Credit: NASA, HIRISE, MRO, LPL (U. ARIZONA)

The surface of Mars bears the scars of numerous giant dust devils — vortices of warm air that swirl across the planet's barren surface. During their fleeting existence, the dust devils dance and weave through the craters, climbing crater walls and leaving dark trails in their wake. The Viking orbiters first identified martian dust devils in the 1970s and 1980s. They are generally much larger than their equivalents on Earth. Although their size and power can pose a significant threat to our visiting technology, they have also proved to be strangely useful. In March 2005, the martian rover Spirit saw her power levels jump. A passing dust devil is thought to have cleaned Spirit's solar panels by removing a layer of dirt that had accumulated, giving her a new lease of life.

Dust devils are whirlwinds, formed by vertical columns of rotating air. They can form almost anywhere, but most commonly they form in barren desert regions. They develop when air near the surface is heated and rises. More surface air rushes in to fill the gap left by the rising air. As it passes over and around uneven topography, the air may begin to rotate.
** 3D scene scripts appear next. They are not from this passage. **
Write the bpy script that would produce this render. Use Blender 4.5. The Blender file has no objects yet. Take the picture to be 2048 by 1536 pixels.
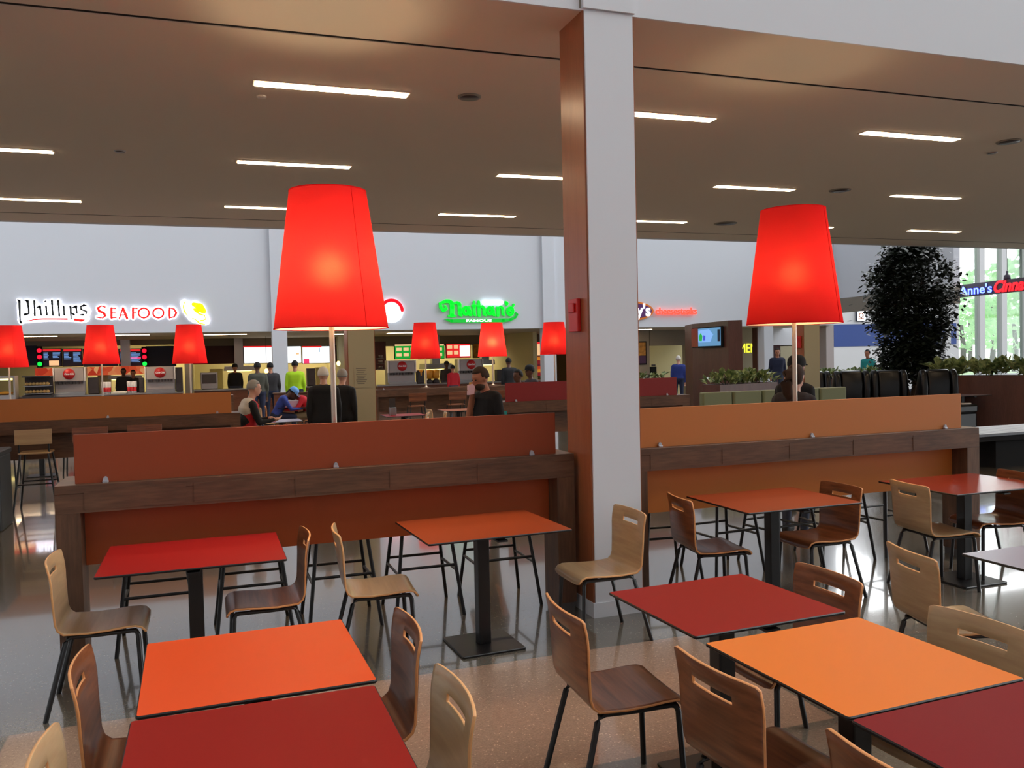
import bpy, bmesh, math, random
import numpy as np
from mathutils import Vector, Matrix
R = math.radians
PI = math.pi
S = bpy.context.scene
COL = S.collection

# ------------------------------------------------------------------ camera, world, exposure
CAM_H = 1.75
F_PX, PITCH, ROLL, YAW = 1721.86, .0320, -.02258, .33989
_F = Vector((math.sin(YAW)*math.cos(PITCH), math.cos(YAW)*math.cos(PITCH), -math.sin(PITCH)))
_R0 = Vector((math.cos(YAW), -math.sin(YAW), 0)); _U0 = _R0.cross(_F)
_c, _s = math.cos(ROLL), math.sin(ROLL)
_R = _R0*_c + _U0*_s; _U = _U0*_c - _R0*_s
cd = bpy.data.cameras.new('camera'); cam = bpy.data.objects.new('camera', cd); COL.objects.link(cam)
cam.matrix_world = Matrix(((_R.x, _U.x, -_F.x, 0), (_R.y, _U.y, -_F.y, 0), (_R.z, _U.z, -_F.z, CAM_H), (0, 0, 0, 1)))
cd.sensor_fit = 'HORIZONTAL'; cd.sensor_width = 36; cd.lens = 36*F_PX/2048; cd.clip_start = .05; cd.clip_end = 500
S.camera = cam

S.view_settings.view_transform = 'Standard'; S.view_settings.look = 'None'
S.view_settings.exposure = 0.0; S.view_settings.gamma = 1; S.view_settings.use_curve_mapping = False
W = bpy.data.worlds.new('daylight'); S.world = W; W.use_nodes = True
_n = W.node_tree.nodes; _l = W.node_tree.links.new; _bg = _n['Background']
_bg.inputs[0].default_value = (.95, .98, 1.0, 1)
# overcast sky, brighter towards the open side of the building (+x, low)
_tc = _n.new('ShaderNodeTexCoord'); _d = _n.new('ShaderNodeVectorMath'); _d.operation = 'DOT_PRODUCT'
_d.inputs[1].default_value = Vector((1, .15, .45)).normalized(); _l(_tc.outputs['Generated'], _d.inputs[0])
_mr = _n.new('ShaderNodeMapRange'); _mr.interpolation_type = 'SMOOTHSTEP'
_mr.inputs['From Min'].default_value = .45; _mr.inputs['From Max'].default_value = .95
_mr.inputs['To Min'].default_value = .56; _mr.inputs['To Max'].default_value = 4.0
_l(_d.outputs['Value'], _mr.inputs['Value'])
_d2 = _n.new('ShaderNodeVectorMath'); _d2.operation = 'DOT_PRODUCT'; _d2.inputs[1].default_value = Vector((.9, -.3, .5)).normalized(); _l(_tc.outputs['Generated'], _d2.inputs[0])
_m2 = _n.new('ShaderNodeMapRange'); _m2.interpolation_type = 'SMOOTHSTEP'
_m2.inputs['From Min'].default_value = .72; _m2.inputs['From Max'].default_value = 1.0; _m2.inputs['To Max'].default_value = 1.6
_l(_d2.outputs['Value'], _m2.inputs['Value'])
_ad = _n.new('ShaderNodeMath'); _ad.operation = 'ADD'; _l(_mr.outputs['Result'], _ad.inputs[0]); _l(_m2.outputs['Result'], _ad.inputs[1]); 
_d3 = _n.new('ShaderNodeVectorMath'); _d3.operation = 'DOT_PRODUCT'; _d3.inputs[1].default_value = Vector((.82, .57, .12)).normalized(); _l(_tc.outputs['Generated'], _d3.inputs[0])
_m3 = _n.new('ShaderNodeMapRange'); _m3.interpolation_type = 'SMOOTHSTEP'
_m3.inputs['From Min'].default_value = .84; _m3.inputs['From Max'].default_value = .98; _m3.inputs['To Max'].default_value = 5.0
_l(_d3.outputs['Value'], _m3.inputs['Value'])
_a2 = _n.new('ShaderNodeMath'); _a2.operation = 'ADD'; _l(_ad.outputs[0], _a2.inputs[0]); _l(_m3.outputs['Result'], _a2.inputs[1]); _l(_a2.outputs[0], _bg.inputs[1])

def at(x, y, Y):
    """point of the plane Y=const seen at pixel x, y of the photograph (used to survey positions)"""
    r = _F + _R*((x-1024)/F_PX) - _U*((y-768)/F_PX)
    t = Y/r.y
    return Vector((r.x*t, Y, r.z*t+CAM_H))

# ------------------------------------------------------------------ materials
def lin(c):
    return tuple((v/255/12.92 if v/255 <= .04045 else ((v/255+.055)/1.055)**2.4) for v in c[:3]) + (1,)
M = {}
def mat(name, col, rough=.5, metal=0, spec=.5, bump=0, bscale=40, var=0, vscale=8, coat=0):
    m = bpy.data.materials.new(name); m.use_nodes = True; M[name] = m
    nt = m.node_tree; b = nt.nodes['Principled BSDF']
    b.inputs['Base Color'].default_value = lin(col); b.inputs['Roughness'].default_value = rough
    b.inputs['Metallic'].default_value = metal; b.inputs['Specular IOR Level'].default_value = spec
    b.inputs['Coat Weight'].default_value = coat
    if bump or var:
        tc = nt.nodes.new('ShaderNodeTexCoord'); n = nt.nodes.new('ShaderNodeTexNoise')
        n.inputs['Scale'].default_value = bscale if bump else vscale; n.inputs['Detail'].default_value = 4
        nt.links.new(tc.outputs['Object'], n.inputs['Vector'])
        if bump:
            bp = nt.nodes.new('ShaderNodeBump'); bp.inputs['Strength'].default_value = bump; bp.inputs['Distance'].default_value = .004
            nt.links.new(n.outputs['Fac'], bp.inputs['Height']); nt.links.new(bp.outputs['Normal'], b.inputs['Normal'])
        if var:
            rp = nt.nodes.new('ShaderNodeValToRGB'); c = lin(col)
            rp.color_ramp.elements[0].position = .3; rp.color_ramp.elements[1].position = .7
            rp.color_ramp.elements[0].color = tuple(v*(1-var) for v in c[:3])+(1,)
            rp.color_ramp.elements[1].color = tuple(min(1, v*(1+var)) for v in c[:3])+(1,)
            nt.links.new(n.outputs['Fac'], rp.inputs['Fac']); nt.links.new(rp.outputs['Color'], b.inputs['Base Color'])
    return m
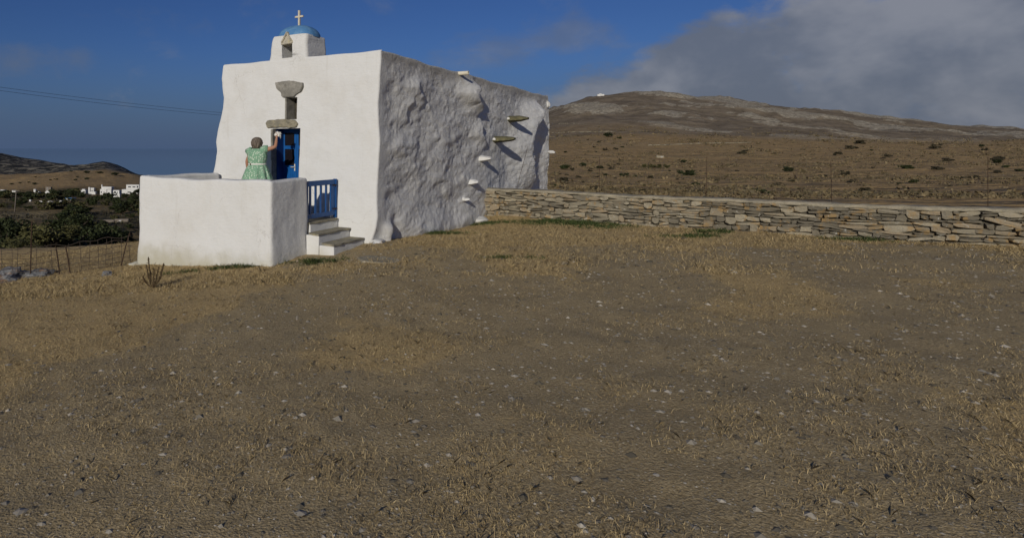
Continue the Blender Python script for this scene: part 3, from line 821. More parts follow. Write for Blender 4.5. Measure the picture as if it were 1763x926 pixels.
# spout, step slabs and whitewashed stubs on the side wall
def side_pt(px, py, out=0.0):
    """local y, z on the side wall seen at a picture point"""
    u = (px-CX)/F_PX
    y = 5.0
    for _ in range(30):
        z = 2.0
        base = lambda yy: L(.08+out, yy)
        # solve X = u Y along y
        ax = EY.x - u*EY.y; c = u*(O.y+EX.y*(.08+out)) - (O.x+EX.x*(.08+out))
        y = c/ax; break
    p = L(.08+out, y); return y, zz(p.y, py)
y_, z_ = side_pt(790, 128)
xs_ = side_x(y_, z_)
V_, F_ = [], []
mb = MB()
n = 14
for i, (d, rad) in enumerate(((-.15, .062), (.30, .058), (.30, .045), (-.1, .045))):
    for k_ in range(n):
        a = 2*math.pi*k_/n; V_.append((xs_+d, y_+rad*math.cos(a), z_+.02+rad*math.sin(a)))
for i in range(3):
    for k_ in range(n): F_.append((i*n+k_, i*n+(k_+1) % n, (i+1)*n+(k_+1) % n, (i+1)*n+k_))
sp = mesh_obj('spout_pipe', V_, F_, M['pipe'], ch, True); sp['label'] = 'cream roof spout poking from the top of the side wall'
y_, z_ = side_pt(947, 178)
def lump(name, c, r, mat, parent, seed, sq=(1, 1, 1)):
    bm = bmesh.new(); bmesh.ops.create_icosphere(bm, subdivisions=3, radius=1)
    dd = 1+.35*fbm(np.array([v_.co[:] for v_ in bm.verts])*1.3+np.array([seed, 0, 0]), 3)
    for v_, d in zip(bm.verts, dd.tolist()):
        v_.co = Vector((c[0]+v_.co.x*r*sq[0]*d, c[1]+v_.co.y*r*sq[1]*d, c[2]+v_.co.z*r*sq[2]*d))
    return bm_obj(name, bm, mat, parent, True)
lump('corner_knob', (side_x(15.3, 4.2)+.02, 15.4, 4.12), .12, M['plaster_rough'], ch, 3.3, (1, 1, 1.2))
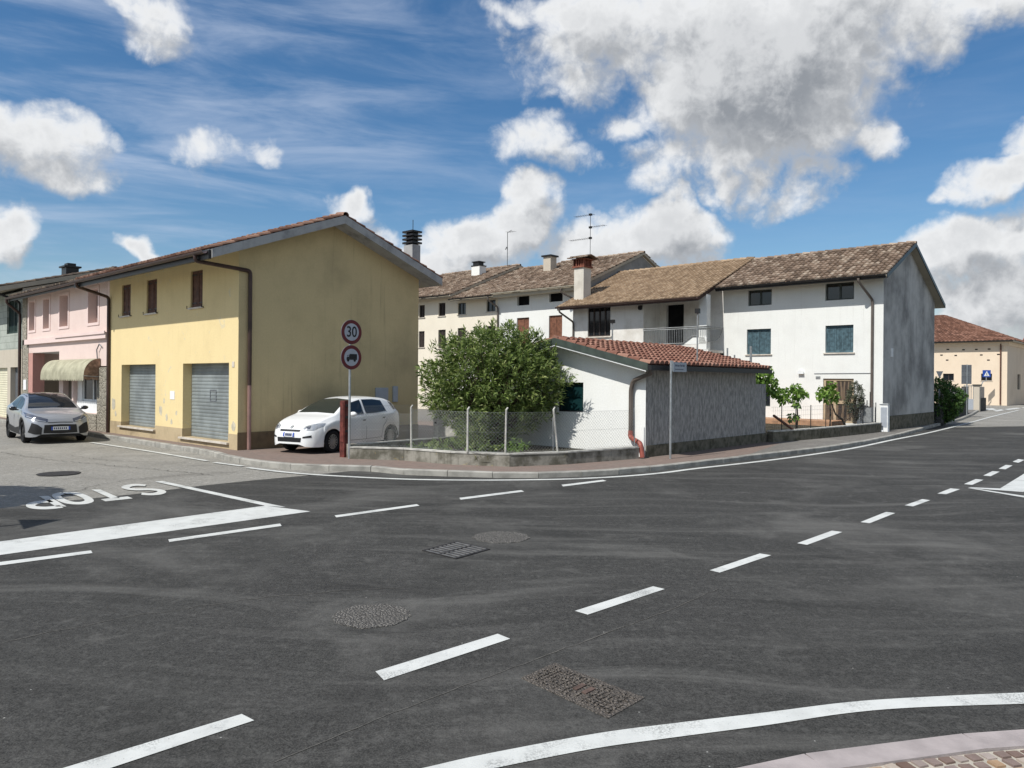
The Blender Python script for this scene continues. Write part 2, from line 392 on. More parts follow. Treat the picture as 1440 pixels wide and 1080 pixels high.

The vertical motion intensifies the spinning, drawing in more air and forming a vortex. The vortex can whip up any loose dust and debris from the surface, creating a visible funnel. Dust devils provide an important mechanism for transporting dust from the surface into the atmosphere.

The surface of Mars is littered with abundant dark dust-devil tracks. Analysis of martian imagery has provided some insight into how the tracks may form. It is thought that the dust devil erodes the surface, removing the fine-grained fraction of surface dust, or causing it to infiltrate deeper into the substrate, exposing coarser-grained material below. The coarse-grained substrate has a lower albedo compared with the surface dust and appears darker. The dust devil therefore creates a dark trail in its wake. Although dust devils are abundant on Earth, observations of their darkened tracks are very rare. Because of their rarity, we do not know precisely how terrestrial dust-devil tracks form.

Dennis Reiss at the Westfälische Wilhelms-Universität, Münster, and colleagues carried out the first in situ analysis of rare darkened dust-devil tracks observed in the Turpan Desert, north-western China (Geophys. Res. Lett. doi: 10.1029/2010GL044016; 2010). Using high-resolution photographs, they measured the size of the grains in the dark tracks compared with the surrounding surface. The dark tracks were composed of very coarse-grained material that had been stripped of any finer grain sizes by the dust devil, creating a dark, low-albedo surface. Their analyses confirmed that dark dust-devil tracks on Earth can form in the same way as those on Mars.

The Turpan Desert analyses reveal that a layer of dust only 2 μm thick needs to be removed to create a dark dust-devil track, implying that it is not the thickness of the removed layer that creates the dark track. The researchers suggest that the formation of dark tracks is dependent on the albedo contrast that is formed. If the grain size of the dust that is removed from the surface is significantly smaller than the grain size of the underlying material, a strong albedo contrast is formed and a dark track appears. Thus, the lack of contrast between the grain size of the surface dust and the underlying surface, for example, in a desert where fine sand rests on yet more fine sand, could help to explain why dark dust-devil tracks are observed so rarely on Earth.